Connected objects are common in physics problems, from two blocks tied together to elevators, pulleys, carts, and hanging masses. These systems matter because forces on one object can affect the motion of another through ropes, strings, rods, or contact. The main goal is usually to find the acceleration of the system and the internal forces such as tension or contact force.
A clear diagram and a smart choice of system can make a complicated problem much easier.
Key Facts
- For any object or chosen system, Newton's second law is ΣF = ma.
- If objects are connected by a massless, unstretchable rope, they have the same magnitude of acceleration along the rope.
- For a massless rope over a frictionless pulley, the tension is the same throughout the rope.
- Internal forces cancel when connected objects are treated as one system, so only external forces determine the system acceleration.
- For two blocks on a frictionless horizontal surface pulled by force F, a = F/(m1 + m2).
- To find tension or contact force, isolate one object and apply ΣF = ma to that object.
Vocabulary
- System
- A system is the object or group of objects chosen for analysis in a physics problem.
- Free-body diagram
- A free-body diagram is a sketch showing all external forces acting on one object or chosen system.
- Tension
- Tension is the pulling force transmitted through a rope, string, or cable.
- Internal force
- An internal force is a force that objects within the chosen system exert on each other.
- Constraint
- A constraint is a connection or condition that links the motion of objects, such as a rope forcing equal acceleration magnitudes.
Common Mistakes to Avoid
- Including internal tension when analyzing the whole system, which is wrong because forces between objects inside the chosen system cancel in pairs.
- Assuming tension always equals the pulling force, which is wrong because tension depends on which object is isolated and on the system acceleration.
- Using different accelerations for objects connected by a taut, massless rope, which is wrong because the rope constraint makes their acceleration magnitudes match along the rope.

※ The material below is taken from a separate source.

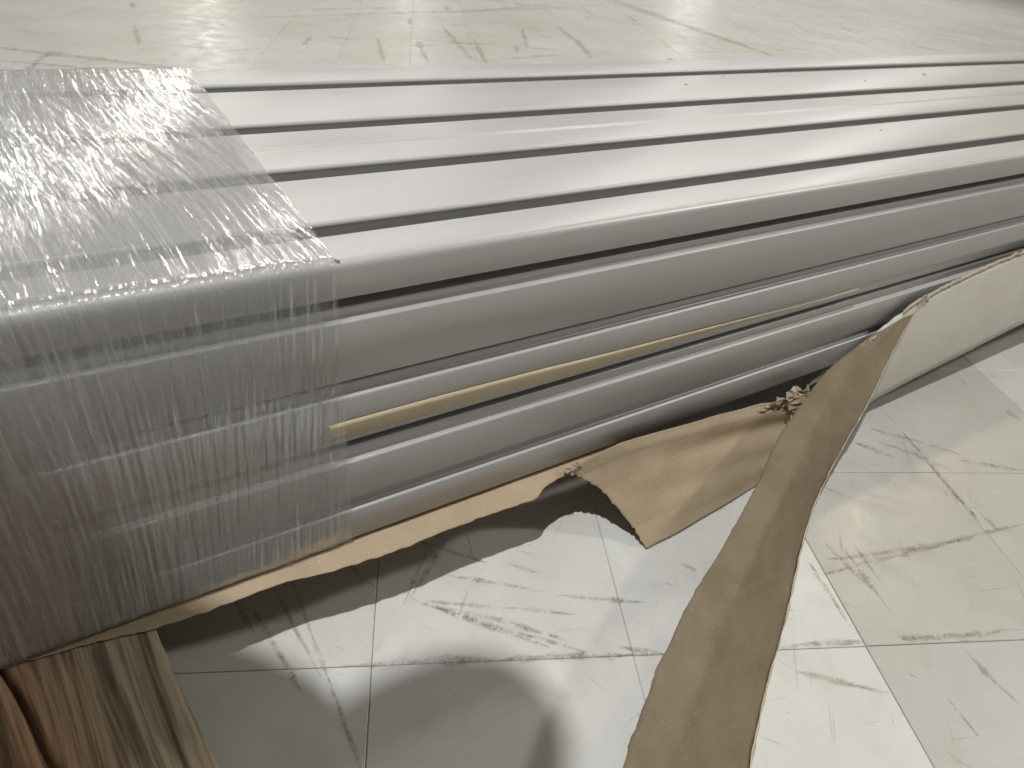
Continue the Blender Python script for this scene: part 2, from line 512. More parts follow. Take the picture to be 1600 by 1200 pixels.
# scuffs and gouges pressed in the floor paint, as thin marks
def mark_mat():
    m, t = new_mat('scuff_dirt')
    a = t.noise(t.pos(), 70, 3, 0.7); b = t.noise(t.pos(), 500, 2, 0.6)
    k = t.ramp(t.math('ADD', t.math('MULTIPLY', a, 0.65), t.math('MULTIPLY', b, 0.35)), [(0.40, 0.0), (0.60, 1.0)])
    at = t.n('ShaderNodeAttribute'); at.attribute_name = 'fade'
    k = t.math('MULTIPLY', t.math('MULTIPLY', k, at.outputs['Fac']), 0.60)
    col = t.mix(a, (0.23, 0.175, 0.125), (0.37, 0.30, 0.23))
    p = t.principled(col, 0.6)
    t.l(k, p.inputs['Alpha'])
    t.out(p.outputs[0])
    return m
M_MARK = mark_mat()
mv, mf, mfade = [], [], []
def mark(p0, p1, w, seed=0, bend=0.0):
    rn = random.Random(seed * 31 + 5)
    a, b = Vector((*p0, 0)), Vector((*p1, 0))
    d = b - a; nrm = Vector((-d.y, d.x, 0)).normalized()
    n = max(3, int(d.length / 0.03)); n = min(n, 60)
    base = len(mv); off = 0
    for i in range(n + 1):
        t_ = i / n
        off = off * 0.8 + rn.gauss(0, 0.25) * min(w, 0.006)
        c = a + d * t_ + nrm * (off + bend * math.sin(t_ * math.pi))
        ww = w * (0.35 + 0.9 * rn.random()) * (0.15 + math.sin(min(1, max(0, t_)) * math.pi) ** 0.5)
        ww *= 1.9; up = Vector((0, 0, 0.0013)); st = rn.uniform(0.4, 1.0)
        for q_, f_ in ((-1, 0.0), (-0.25, st), (0.25, st), (1, 0.0)):
            mv.append(tuple(c + nrm * ww * q_ + up)); mfade.append(f_)
    for i in range(n):
        for e_ in range(3):
            q = base + i * 4 + e_
            mf.append((q, q + 1, q + 5, q + 4))
for k, q in enumerate(MARKS := [
    ((-0.102, 0.109), (-0.116, -0.40), 0.0035, 0.0), ((-0.60, 4.91), (0.50, 4.25), 0.035, 0.0),
    ((1.746, -0.2), (1.595, -0.536), 0.004, 0.0), ((0.53, -0.424), (-0.081, -0.136), 0.006, 0.0),
    ((0.53, -0.424), (0.955, -0.615), 0.003, 0.0), ((6.8, 9.0), (6.475, 4.44), 0.06, 0.0)]):
    mark(q[0], q[1], q[2], k, q[3])
# === extra marks here ===
EXTRA = [((0.104, -0.058), (0.318, -0.295), 0.0043),
    ((0.122, -0.085), (0.422, -0.382), 0.0043),
    ((0.113, -0.072), (0.411, -0.258), 0.0043),
    ((0.168, -0.117), (0.363, -0.302), 0.0043),
    ((0.205, -0.044), (0.357, -0.157), 0.0044),
    ((0.341, -0.071), (0.394, -0.127), 0.0045),
    ((0.4, -0.198), (0.576, -0.305), 0.0044),
    ((0.245, 0.05), (0.104, -0.058), 0.0046),
    ((0.205, 0.057), (0.086, -0.067), 0.0046),
    ((0.181, 0.077), (0.301, -0.051), 0.0046),
    ((0.014, 0.089), (0.052, -0.005), 0.0045),
    ((-0.141, 0.092), (-0.122, -0.144), 0.0044),
    ((-0.196, 0.084), (-0.161, -0.152), 0.0044),
    ((-0.225, 0.099), (-0.203, 0.005), 0.0044),
    ((1.116, -0.386), (1.1, -0.549), 0.0054),
    ((1.148, -0.402), (1.087, -0.601), 0.0055),
    ((1.18, -0.417), (1.142, -0.529), 0.0055),
    ((1.014, -0.445), (1.711, -0.602), 0.0052),
    ((1.072, -0.42), (1.474, -0.548), 0.0053),
    ((1.659, -0.142), (1.829, -0.347), 0.0068),
    ((1.622, -0.191), (1.735, -0.38), 0.0066),
    ((1.541, -0.154), (1.613, -0.264), 0.0065),
    ((1.695, -0.255), (1.692, -0.301), 0.0068),
    ((0.787, -0.537), (0.99, -0.624), 0.0047),
    ((1.018, -0.638), (1.091, -0.673), 0.0051),
    ((0.751, -0.585), (0.899, -0.717), 0.0046),
    ((1.157, -0.728), (1.137, -0.881), 0.0054),
    ((1.009, -0.783), (0.991, -0.863), 0.0051),
    ((1.032, -0.646), (1.346, -0.779), 0.0051),
    ((1.635, -0.514), (1.614, -0.58), 0.0065),
    ((1.799, -0.364), (1.957, -0.482), 0.0069),
    ((2.228, -0.285), (2.22, -0.354), 0.008),
    ((1.746, -0.2), (1.595, -0.536), 0.0069),
    ((1.092, -0.042), (1.187, -0.128), 0.0057),
    ((0.719, -0.257), (0.756, -0.307), 0.0048),
    ((0.44, -0.359), (0.529, -0.424), 0.0043),
    ((1.024, -0.408), (0.964, -0.575), 0.0052),
    ((2.164, 5.203), (1.888, 4.391), 0.0186),
    ((2.532, 5.21), (2.242, 4.334), 0.019),
    ((3.06, 5.762), (2.689, 4.414), 0.021),
    ((3.127, 5.221), (2.752, 4.308), 0.0198),
    ((3.133, 5.767), (3.389, 5.841), 0.0211),
    ((3.937, 5.665), (3.5, 4.846), 0.022),
    ((3.465, 4.846), (3.775, 4.768), 0.0194),
    ((3.937, 5.665), (4.167, 5.587), 0.022),
    ((4.51, 5.851), (4.183, 4.97), 0.0233),
    ((4.339, 5.245), (3.94, 4.428), 0.0217),
    ((2.809, 4.409), (3.732, 4.6), 0.0174),
    ((2.341, 4.924), (2.606, 4.97), 0.0181),
    ((1.723, 5.24), (1.971, 5.152), 0.0183),
    ((1.222, 5.955), (5.558, 6.952), 0.0198),
    ((6.532, 7.609), (6.475, 4.44), 0.0306),
    ((0.318, 5.595), (0.268, 4.97), 0.0184),
    ((-0.562, 4.558), (0.105, 4.257), 0.0155),
    ((9.894, 4.97), (10.086, 4.604), 0.033),
    ((11.97, 5.392), (11.879, 4.728), 0.0386),
    ((9.934, 6.182), (9.69, 5.665), 0.0349),
    ((16.041, 7.145), (15.818, 6.262), 0.051),
    ((3.458, 6.412), (5.24, 7.071), 0.0231),
    ((1.926, 6.395), (3.111, 6.638), 0.0215)]
for k, (a, b, w) in enumerate(EXTRA):
    mark(a, b, w, 100 + k)
rm = random.Random(12)
for k in range(40):
    x, y = rm.uniform(0, 3.2), rm.uniform(-0.9, 0.05)
    a = rm.choice([0.35, -0.42, 1.15, 2.2, 1.25]) + rm.gauss(0, 0.15)
    l = rm.choice([0.01, 0.015, 0.03, 0.07, 0.12]); w = rm.uniform(0.0012, 0.003)
    mark((x, y), (x + math.cos(a) * l, y + math.sin(a) * l), w, 300 + k)
for k in range(60):
    x, y = rm.uniform(-0.5, 9), rm.uniform(3.6, 9)
    a = rm.choice([0.3, -0.45, 1.15, 1.5]) + rm.gauss(0, 0.2)
    l = rm.choice([0.05, 0.12, 0.3, 0.5]); w = rm.uniform(0.006, 0.025)
    mark((x, y), (x + math.cos(a) * l, y + math.sin(a) * l), w, 700 + k)
o = mesh_obj('scuff_mark', mv, mf, M_MARK, (0, 0, 0), sub)
at_ = o.data.attributes.new('fade', 'FLOAT', 'POINT'); at_.data.foreach_set('value', mfade)
o['kind'] = 'stuff'

# ------------------------------------------------------------------ timber under the bundle
def timber(name, xa, xb, ya, yb, zt, crack, label):
    # top with a long split, rough edges; edges run slightly askew like the real block
    rn = random.Random(3)
    ys = [ya + (yb - ya) * i / 110 for i in range(111)]
    sk = lambda y: -0.155 * y
    prof = [0, 0.006, 0.012] + [0.03 + (xb - xa - 0.06) * i / 120 for i in range(121)] + [xb - xa - 0.012, xb - xa - 0.006, xb - xa]
    vs, fs = [], []
    n = len(prof)
    for y in ys:
        ex = 0.003 * math.sin(y * 9) + 0.0025 * mnoise.noise(Vector((y * 30, 1, 0)))
        row = []
        for i, px in enumerate(prof):
            x = xa + px + sk(y)
            z = zt + 0.0035 * mnoise.noise(Vector((px * 40, y * 3, 2))) + 0.002 * mnoise.noise(Vector((px * 120, y * 4, 5)))
            if i in (0, n - 1): z -= 0.014 + 0.004 * mnoise.noise(Vector((y * 25, i, 0)))
            if i in (1, n - 2): z -= 0.005
            if i >= n - 2: x += ex
            cx = crack + sk(y) * 1.9
            cx += 0.006 * mnoise.noise(Vector((y * 6, 8, 0)))
            z -= 0.022 * math.exp(-((x - cx) / 0.006) ** 2)
            row.append((x, y, z))
        x_l, x_r = row[0][0], row[-1][0]
        vs += [(x_l, y, 0.0015)] + row + [(x_r, y, 0.0015)]
    m_ = n + 2
    for k in range(110):
        for i in range(m_ - 1):
            a = k * m_ + i
            fs.append((a, a + 1, a + 1 + m_, a + m_))
        fs.append((k * m_ + m_ - 1, k * m_, (k + 1) * m_, (k + 1) * m_ + m_ - 1))
    fs.append(tuple(reversed(range(m_)))); fs.append(tuple((len(ys) - 1) * m_ + i for i in range(m_)))
    o = mesh_obj(name, vs, fs, M_WOOD, ((xa + xb) / 2, (ya + yb) / 2, 0), smooth=True)
    return tag(o, label, 'timber')
timber('wooden_block', -0.86, -0.362, -0.75, 1.35, 0.183, -0.578, 'weathered grey and reddish brown timber block under the wrapped end of the bundle')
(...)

- Forgetting friction or using the wrong direction for friction, which is wrong because friction changes the net external force and always opposes relative motion or attempted motion.
Practice Questions
- 1 Two blocks of mass 3.0 kg and 5.0 kg are connected by a light rope on a frictionless horizontal table. A 24 N horizontal force pulls the 5.0 kg block to the right. Find the acceleration of the system and the tension in the rope.
- 2 A 2.0 kg block on a frictionless table is connected over a frictionless pulley to a hanging 3.0 kg mass. Find the acceleration of the system and the tension in the rope. Use g = 9.8 m/s².
- 3 A student analyzes two connected blocks as one system to find acceleration, then analyzes one block alone to find tension. Explain why this two-step method works and why tension appears in only the second step.